* [Task directions]: Below are several entries. Transcribe exactly those lines that fall from the one with "Write a Blender" through the one with "from mathutils.geometry import", end lines included.

* [Data for this task]:
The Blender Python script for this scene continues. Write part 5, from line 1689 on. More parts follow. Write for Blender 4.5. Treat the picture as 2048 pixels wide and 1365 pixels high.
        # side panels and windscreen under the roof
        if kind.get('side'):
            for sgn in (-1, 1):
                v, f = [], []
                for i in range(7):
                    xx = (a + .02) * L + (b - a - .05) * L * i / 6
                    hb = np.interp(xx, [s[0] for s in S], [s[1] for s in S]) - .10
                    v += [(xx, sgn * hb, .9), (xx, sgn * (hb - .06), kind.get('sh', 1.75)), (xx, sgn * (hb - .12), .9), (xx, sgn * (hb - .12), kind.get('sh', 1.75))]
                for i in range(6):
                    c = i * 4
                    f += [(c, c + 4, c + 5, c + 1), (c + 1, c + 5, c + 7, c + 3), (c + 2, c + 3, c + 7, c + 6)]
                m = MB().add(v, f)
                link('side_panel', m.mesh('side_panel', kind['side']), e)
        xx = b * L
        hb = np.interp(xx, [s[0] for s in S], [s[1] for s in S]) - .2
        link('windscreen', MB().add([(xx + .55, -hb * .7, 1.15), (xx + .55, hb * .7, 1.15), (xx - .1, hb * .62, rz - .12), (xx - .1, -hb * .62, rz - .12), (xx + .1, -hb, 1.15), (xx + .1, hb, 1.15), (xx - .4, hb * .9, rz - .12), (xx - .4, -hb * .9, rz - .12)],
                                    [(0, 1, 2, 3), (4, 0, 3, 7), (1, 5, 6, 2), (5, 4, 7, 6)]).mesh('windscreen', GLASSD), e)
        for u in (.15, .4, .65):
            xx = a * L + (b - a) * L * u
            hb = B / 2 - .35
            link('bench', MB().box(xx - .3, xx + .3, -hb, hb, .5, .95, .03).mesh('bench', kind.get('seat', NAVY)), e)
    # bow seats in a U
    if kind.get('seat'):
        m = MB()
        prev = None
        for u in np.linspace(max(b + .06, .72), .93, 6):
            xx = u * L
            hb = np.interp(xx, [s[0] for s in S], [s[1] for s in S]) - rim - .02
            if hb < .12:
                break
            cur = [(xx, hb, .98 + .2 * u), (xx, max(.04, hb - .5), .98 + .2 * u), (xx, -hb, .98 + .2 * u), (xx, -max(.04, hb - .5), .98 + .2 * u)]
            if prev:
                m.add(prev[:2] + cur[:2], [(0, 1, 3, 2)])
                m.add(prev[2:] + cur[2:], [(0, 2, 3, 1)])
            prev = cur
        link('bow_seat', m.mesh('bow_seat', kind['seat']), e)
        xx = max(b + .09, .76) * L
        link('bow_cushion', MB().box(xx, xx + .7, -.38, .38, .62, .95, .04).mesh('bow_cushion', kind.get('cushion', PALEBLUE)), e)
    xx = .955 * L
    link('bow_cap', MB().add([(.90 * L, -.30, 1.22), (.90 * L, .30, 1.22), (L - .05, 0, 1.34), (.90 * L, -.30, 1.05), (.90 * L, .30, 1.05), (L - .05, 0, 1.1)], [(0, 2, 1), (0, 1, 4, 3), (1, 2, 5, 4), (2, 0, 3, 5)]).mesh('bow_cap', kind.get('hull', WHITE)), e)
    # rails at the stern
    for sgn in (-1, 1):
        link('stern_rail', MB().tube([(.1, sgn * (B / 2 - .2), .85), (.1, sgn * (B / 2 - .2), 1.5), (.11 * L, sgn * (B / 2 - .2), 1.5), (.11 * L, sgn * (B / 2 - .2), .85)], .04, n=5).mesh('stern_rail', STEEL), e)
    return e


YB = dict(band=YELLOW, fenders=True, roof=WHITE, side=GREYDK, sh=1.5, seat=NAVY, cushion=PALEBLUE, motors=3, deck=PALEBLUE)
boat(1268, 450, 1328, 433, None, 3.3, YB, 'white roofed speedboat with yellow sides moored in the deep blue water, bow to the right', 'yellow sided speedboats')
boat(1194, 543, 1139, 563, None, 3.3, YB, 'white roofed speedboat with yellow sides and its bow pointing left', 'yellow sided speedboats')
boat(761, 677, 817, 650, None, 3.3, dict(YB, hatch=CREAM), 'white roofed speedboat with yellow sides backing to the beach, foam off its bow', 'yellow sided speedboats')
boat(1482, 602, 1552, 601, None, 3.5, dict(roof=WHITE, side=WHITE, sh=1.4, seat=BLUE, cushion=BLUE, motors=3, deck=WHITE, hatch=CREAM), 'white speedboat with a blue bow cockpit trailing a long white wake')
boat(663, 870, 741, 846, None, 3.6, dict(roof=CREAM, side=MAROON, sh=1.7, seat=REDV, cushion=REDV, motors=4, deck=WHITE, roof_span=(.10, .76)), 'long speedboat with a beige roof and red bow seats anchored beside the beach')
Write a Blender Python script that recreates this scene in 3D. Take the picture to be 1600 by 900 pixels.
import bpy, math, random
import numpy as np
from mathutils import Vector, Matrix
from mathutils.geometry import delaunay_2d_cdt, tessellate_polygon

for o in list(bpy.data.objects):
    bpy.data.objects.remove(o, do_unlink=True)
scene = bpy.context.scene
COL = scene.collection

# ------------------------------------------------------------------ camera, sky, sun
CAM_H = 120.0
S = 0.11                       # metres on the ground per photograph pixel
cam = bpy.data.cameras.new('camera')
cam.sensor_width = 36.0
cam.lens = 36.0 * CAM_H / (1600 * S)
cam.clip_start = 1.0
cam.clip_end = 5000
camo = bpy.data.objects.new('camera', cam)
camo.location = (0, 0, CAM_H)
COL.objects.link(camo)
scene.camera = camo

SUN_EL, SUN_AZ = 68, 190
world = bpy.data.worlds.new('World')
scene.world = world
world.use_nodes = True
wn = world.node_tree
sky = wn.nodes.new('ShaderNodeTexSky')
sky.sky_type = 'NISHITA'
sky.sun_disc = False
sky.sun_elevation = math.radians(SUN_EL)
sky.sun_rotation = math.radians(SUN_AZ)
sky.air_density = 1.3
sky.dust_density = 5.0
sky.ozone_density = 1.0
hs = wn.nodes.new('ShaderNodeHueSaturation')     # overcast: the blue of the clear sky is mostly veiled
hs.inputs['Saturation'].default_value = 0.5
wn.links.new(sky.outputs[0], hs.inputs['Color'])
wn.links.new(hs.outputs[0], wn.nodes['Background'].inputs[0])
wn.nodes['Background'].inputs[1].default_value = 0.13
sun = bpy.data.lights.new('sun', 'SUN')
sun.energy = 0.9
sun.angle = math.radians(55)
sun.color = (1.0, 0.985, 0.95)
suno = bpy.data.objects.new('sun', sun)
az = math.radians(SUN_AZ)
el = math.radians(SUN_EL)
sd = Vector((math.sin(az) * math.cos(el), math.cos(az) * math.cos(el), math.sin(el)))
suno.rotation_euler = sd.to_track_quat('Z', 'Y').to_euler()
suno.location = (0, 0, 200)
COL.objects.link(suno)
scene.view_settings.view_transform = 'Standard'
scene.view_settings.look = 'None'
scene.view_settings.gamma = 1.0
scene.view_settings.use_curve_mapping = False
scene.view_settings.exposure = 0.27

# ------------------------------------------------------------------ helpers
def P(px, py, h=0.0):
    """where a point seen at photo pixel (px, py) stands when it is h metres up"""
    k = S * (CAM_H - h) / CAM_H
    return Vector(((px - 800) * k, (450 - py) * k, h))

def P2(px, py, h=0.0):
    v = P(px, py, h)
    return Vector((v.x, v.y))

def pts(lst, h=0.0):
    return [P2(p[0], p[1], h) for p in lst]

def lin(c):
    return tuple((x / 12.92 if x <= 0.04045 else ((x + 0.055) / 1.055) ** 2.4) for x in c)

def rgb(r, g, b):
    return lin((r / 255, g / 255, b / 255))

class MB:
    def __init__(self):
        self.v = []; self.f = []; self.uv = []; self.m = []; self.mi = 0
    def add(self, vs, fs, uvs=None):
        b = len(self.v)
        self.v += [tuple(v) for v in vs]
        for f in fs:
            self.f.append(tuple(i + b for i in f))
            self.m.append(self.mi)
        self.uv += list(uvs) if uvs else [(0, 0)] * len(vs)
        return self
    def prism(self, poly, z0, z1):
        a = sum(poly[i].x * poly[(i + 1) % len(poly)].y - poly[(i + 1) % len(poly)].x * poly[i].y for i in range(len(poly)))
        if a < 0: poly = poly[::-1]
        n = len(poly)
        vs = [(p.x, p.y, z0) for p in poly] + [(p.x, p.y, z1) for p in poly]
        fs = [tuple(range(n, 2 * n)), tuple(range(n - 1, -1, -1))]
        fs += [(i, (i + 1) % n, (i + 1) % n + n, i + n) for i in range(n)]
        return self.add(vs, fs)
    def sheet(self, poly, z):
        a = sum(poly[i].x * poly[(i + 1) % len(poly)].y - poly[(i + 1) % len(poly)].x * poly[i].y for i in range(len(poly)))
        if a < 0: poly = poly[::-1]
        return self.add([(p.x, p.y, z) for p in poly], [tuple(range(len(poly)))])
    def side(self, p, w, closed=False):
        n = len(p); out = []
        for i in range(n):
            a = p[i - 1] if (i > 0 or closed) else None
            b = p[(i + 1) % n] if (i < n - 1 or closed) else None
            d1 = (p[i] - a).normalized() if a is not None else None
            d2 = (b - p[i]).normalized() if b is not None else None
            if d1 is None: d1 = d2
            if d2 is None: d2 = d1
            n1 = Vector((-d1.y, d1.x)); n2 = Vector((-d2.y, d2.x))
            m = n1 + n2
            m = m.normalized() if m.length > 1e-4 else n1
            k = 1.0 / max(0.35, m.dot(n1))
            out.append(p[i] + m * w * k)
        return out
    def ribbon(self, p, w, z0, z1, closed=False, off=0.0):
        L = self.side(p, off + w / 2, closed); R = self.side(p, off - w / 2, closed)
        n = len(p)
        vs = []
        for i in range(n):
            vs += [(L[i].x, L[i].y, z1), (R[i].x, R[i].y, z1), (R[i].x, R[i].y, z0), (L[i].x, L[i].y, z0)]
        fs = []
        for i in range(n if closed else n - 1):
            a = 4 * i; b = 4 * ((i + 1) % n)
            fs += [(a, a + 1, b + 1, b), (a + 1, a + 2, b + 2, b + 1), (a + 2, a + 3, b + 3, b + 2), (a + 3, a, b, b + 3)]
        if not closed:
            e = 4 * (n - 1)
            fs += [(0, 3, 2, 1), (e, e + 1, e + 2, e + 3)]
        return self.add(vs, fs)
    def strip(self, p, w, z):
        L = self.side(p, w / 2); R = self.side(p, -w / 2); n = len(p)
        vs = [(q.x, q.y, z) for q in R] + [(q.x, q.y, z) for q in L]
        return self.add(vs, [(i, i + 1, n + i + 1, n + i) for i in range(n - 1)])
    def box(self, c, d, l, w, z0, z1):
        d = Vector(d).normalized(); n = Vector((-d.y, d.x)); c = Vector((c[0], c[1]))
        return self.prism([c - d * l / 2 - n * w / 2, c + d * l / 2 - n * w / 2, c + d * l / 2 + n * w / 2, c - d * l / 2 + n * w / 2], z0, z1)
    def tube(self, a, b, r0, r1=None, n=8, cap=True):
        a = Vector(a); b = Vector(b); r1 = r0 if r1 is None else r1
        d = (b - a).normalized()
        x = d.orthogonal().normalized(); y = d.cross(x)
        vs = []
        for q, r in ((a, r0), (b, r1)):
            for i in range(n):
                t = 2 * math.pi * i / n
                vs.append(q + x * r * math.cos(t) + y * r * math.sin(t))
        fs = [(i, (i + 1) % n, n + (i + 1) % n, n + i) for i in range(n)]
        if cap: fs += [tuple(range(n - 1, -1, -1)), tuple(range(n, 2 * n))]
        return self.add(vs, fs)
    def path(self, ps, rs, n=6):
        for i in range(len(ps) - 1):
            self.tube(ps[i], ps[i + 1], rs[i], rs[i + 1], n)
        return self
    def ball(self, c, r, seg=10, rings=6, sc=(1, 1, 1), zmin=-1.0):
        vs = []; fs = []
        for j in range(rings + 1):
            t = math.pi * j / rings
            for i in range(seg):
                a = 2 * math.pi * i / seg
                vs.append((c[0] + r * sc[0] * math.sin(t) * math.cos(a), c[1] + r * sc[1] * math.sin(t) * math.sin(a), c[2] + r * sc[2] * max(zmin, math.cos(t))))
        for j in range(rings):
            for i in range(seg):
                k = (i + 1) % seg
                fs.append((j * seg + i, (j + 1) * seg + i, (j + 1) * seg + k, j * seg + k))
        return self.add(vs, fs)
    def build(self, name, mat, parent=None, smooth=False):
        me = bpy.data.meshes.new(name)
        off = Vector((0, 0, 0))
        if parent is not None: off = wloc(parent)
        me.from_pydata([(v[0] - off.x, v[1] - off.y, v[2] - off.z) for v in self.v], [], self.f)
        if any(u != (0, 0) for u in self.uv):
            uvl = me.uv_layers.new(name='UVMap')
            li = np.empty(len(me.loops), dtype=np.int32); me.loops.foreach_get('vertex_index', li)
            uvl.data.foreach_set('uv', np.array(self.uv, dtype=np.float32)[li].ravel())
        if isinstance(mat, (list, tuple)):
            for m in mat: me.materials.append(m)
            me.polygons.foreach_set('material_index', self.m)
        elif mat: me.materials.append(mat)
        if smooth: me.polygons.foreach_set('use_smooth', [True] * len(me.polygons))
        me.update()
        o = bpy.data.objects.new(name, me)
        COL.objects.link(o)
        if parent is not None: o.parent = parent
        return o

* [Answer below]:
Write a Blender Python script that recreates this scene in 3D. Take the picture to be 1600 by 900 pixels.
import bpy, math, random
import numpy as np
from mathutils import Vector, Matrix
from mathutils.geometry import delaunay_2d_cdt, tessellate_polygon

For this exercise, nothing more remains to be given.